A ce titre, le professeur en linguistique berbère à l’université Mouloud-Mammeri de Tizi Ouzou, M.Saïd Chemakh, a souligné que «contrairement à ce que pensent certains, la civilisation amazighe a existé à travers l’histoire et contribué efficacement à l’essor de la civilisation universelle». «Pour dire qu’un peuple avait une civilisation, il faudrait que ce peuple ait principalement une organisation politique, et une forme de société, un système d’économie et un autre de valeurs», a-t-il dit, ajoutant que «tous ces facteurs étaient présents dans l’histoire amazighe». «L’histoire des Amazighs, étroitement liée à celle des occupants qui se sont succédé sur leur terre, faite de périodes de guerre et de paix, a brassé dans son giron, les différents apports, de part et d’autre, qui ont permis, certainement, au monde d’évoluer», a également affirmé ce chercheur. Le socio-linguistique Mouloud Lounaouci indique que «l’histoire appartient aux vainqueurs. Peuple plutôt pacifique, l’Amazigh n’a paradoxalement pas tiré profit de la position géographique, stratégiquement incomparable de son pays. C’est précisément cette qualité qui lui a valu le qualitatif de terre de conquête. Jamais depuis le premier millénaire avant J.C. le peuple amazigh n’a eu de répit. Il a eu, depuis, à faire face à de nombreux conquérants. Difficile donc de fonder un Etat unitaire, reconnu comme tel, à même de revendiquer la production intellectuelle de ses citoyens et de se voir reconnaître sa participation à l’effort universel pour le développement de la communauté humaine».

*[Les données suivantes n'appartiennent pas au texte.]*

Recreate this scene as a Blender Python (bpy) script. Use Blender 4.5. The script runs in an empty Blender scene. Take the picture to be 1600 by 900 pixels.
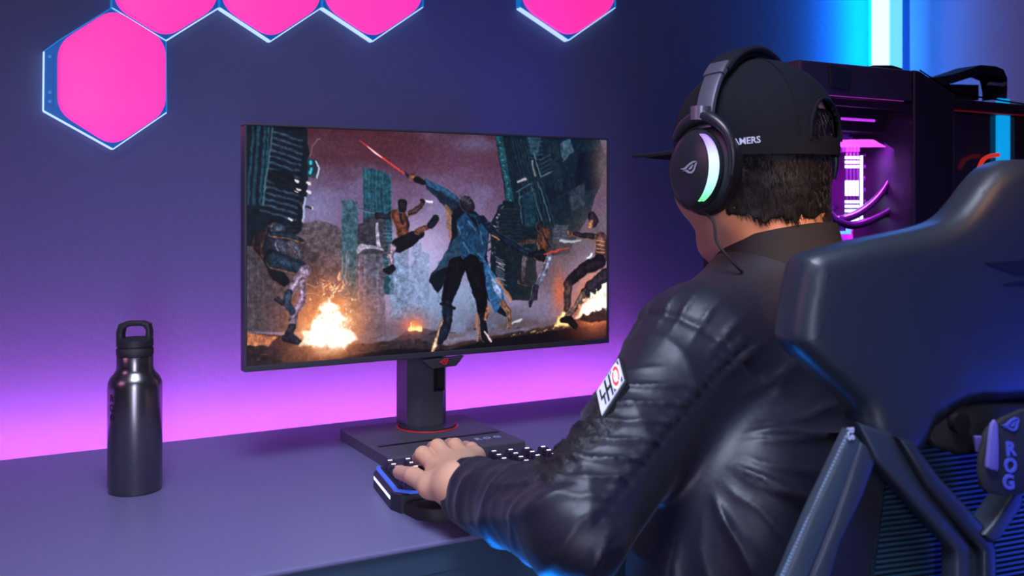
import bpy, bmesh, math, random
import numpy as np
from mathutils import Vector, Matrix

random.seed(7)
scene = bpy.context.scene
COL = scene.collection
PI = math.pi

# ------------------------------------------------------------------ camera
FPX = 1530.0                      # focal length in pixels of the 1600 wide frame
CAM_Z = 1.105
CS, SN = 0.8741, 0.4857           # the camera looks 29 degrees to the right of the wall normal
cam_d = bpy.data.cameras.new('camera')
cam_d.sensor_fit = 'HORIZONTAL'
cam_d.sensor_width = 36.0
cam_d.lens = FPX / 1600 * 36.0
cam_d.shift_y = -125.0 / 1600
cam_d.clip_start = 0.02
cam_d.dof.use_dof = True
cam_d.dof.focus_distance = 1.35
cam_d.dof.aperture_fstop = 6.3
cam = bpy.data.objects.new('camera', cam_d)
COL.objects.link(cam)
cam.location = (0, 0, CAM_Z)
cam.rotation_euler = (PI / 2, 0, -math.atan2(SN, CS))
scene.camera = cam

# ------------------------------------------------------------------ colour management, world
scene.view_settings.view_transform = 'Standard'
scene.view_settings.look = 'None'
scene.view_settings.exposure = 0.0
scene.view_settings.gamma = 1.0
scene.view_settings.use_curve_mapping = False
try:
    scene.cycles.use_denoising = True
    scene.cycles.max_bounces = 8
    scene.cycles.sample_clamp_indirect = 4.0
    scene.cycles.caustics_reflective = False
    scene.cycles.caustics_refractive = False
except Exception:
    pass
world = bpy.data.worlds.new('world')
scene.world = world
world.use_nodes = True
world.node_tree.nodes['Background'].inputs[0].default_value = (0.03, 0.04, 0.12, 1)
world.node_tree.nodes['Background'].inputs[1].default_value = 0.25


def area(name, loc, target, size, power, color, spread=180):
    d = bpy.data.lights.new(name, 'AREA')
    d.shape = 'RECTANGLE'
    d.size, d.size_y = size
    d.energy = power
    d.color = color
    d.spread = math.radians(spread)
    o = bpy.data.objects.new(name, d)
    COL.objects.link(o)
    o.location = loc
    o.rotation_euler = (Vector(target) - Vector(loc)).to_track_quat('-Z', 'Y').to_euler()
    return o


area('ceiling_softbox', (0.10, 0.42, 2.35), (0.42, 0.72, 0.80), (0.7, 0.7), 9.5, (0.68, 0.77, 1.0), 80)
area('blue_room_light', (1.40, -0.10, 0.68), (1.12, 0.56, 0.84), (0.25, 0.5), 1.5, (0.03, 0.07, 1.0), 70)
area('front_softbox', (-0.22, -0.75, 1.0), (0.3, 1.0, 0.80), (0.16, 1.6), 3.5, (0.72, 0.72, 1.0), 62)
area('under_desk_light', (0.75, 1.35, 0.60), (0.60, 1.0, 0.0), (0.8, 0.2), 7.0, (0.0, 0.22, 1.0), 100)
area('added_blue_fill', (0.526, 0.989, 0.42), (0.514, 0.80, 0.80), (0.2, 0.2), 0.35, (0.0, 0.22, 1.0), 40)  # added fill, imitates blue under-desk light reflected up onto the sleeve
area('added_warm_neck_fill', (0.62, -0.05, 1.62), (0.86, 0.83, 1.045), (0.12, 0.12), 0.14, (1.0, 0.48, 0.20), 14)  # narrow unseen fill, added to put a warm light on the neck
area('pink_bounce_light', (-1.2, 0.9, 1.7), (0.9, 1.2, 1.1), (0.6, 0.6), 1.6, (1.0, 0.35, 0.75), 120)

# ------------------------------------------------------------------ helpers: places


def C(lat, z, Z):
    """point given as metres right of the camera axis, metres ahead, height"""
    return Vector((lat * CS + z * SN, -lat * SN + z * CS, Z))


def Cd(lat, z):
    return Vector((lat * CS + z * SN, -lat * SN + z * CS, 0))


def at_z(px, py, z):
    return C((px - 800) / FPX * z, z, CAM_Z - (py - 325) / FPX * z)


def on_Y(px, py, Y):
    k = (px - 800) / FPX
    return at_z(px, py, Y / (CS - SN * k))


def on_X(px, py, X):
    k = (px - 800) / FPX
    return at_z(px, py, X / (CS * k + SN))


def on_Z(px, py, Z):
    return at_z(px, py, (CAM_Z - Z) * FPX / (py - 325))


# ------------------------------------------------------------------ helpers: materials
_M = {}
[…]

Citant des exemples tels que Shesneq, Apulée de Madaure, Massinissa, saint Augustin et Ibn Khaldoun qui demeurent, a-t-il souligné, «des penseurs amazighs dont on ne peut aujourd’hui nier la portée universelle». Précisant que «le fait de rédiger, aujourd’hui, en français ou en arabe ne fait pas de nous des Français ou des Arabes, comme le fait de rédiger en phénicien ou en latin ne faisaient pas d’eux des Phéniciens ou des Romains». De son côté, Ali Sayad, indique que «les ethnies se confondent plus intimement à la nature qui les entoure, alors que les sociétés alphabétisées s’en séparent. Plus les individus se font "lettrés", plus ils cherchent à se démembrer du milieu où ils vivent. Différentes régions du monde sont concernées, aujourd’hui, par la mondialisation et l’économie de marché et tout le processus socioculturel précipité». Et d’enchaîner que «M.Mammeri a pris conscience de "la mort absurde" des cultures et des langues, quand de fausses allégations discriminatoires, retiraient aux autres langues tous les droits rattachés à la dignité. C’était les autres qui nous jugeaient alors qu’on était le sujet et la matière. Pour les autres, notre présence était transitoire, ludique, secondaire et exotique. On a jamais été les véritables sujets des problèmes posés».


La délocalisation de ce colloque de la Bibliothèque nationale du Hamma (Alger), vers la salle Ibn Zeïdoun reste un point noir. Ce changement de dernière minute, qui n’est pas négligeable, mérite certainement d’être cité et que l’on tire la sonnette d’alarme pour qui veut l’entendre. Pour des raisons techniques ou autres... cela n’est pas une raison de s’apitoyer sur son sort car le sort n’a rien à voir avec la pitié.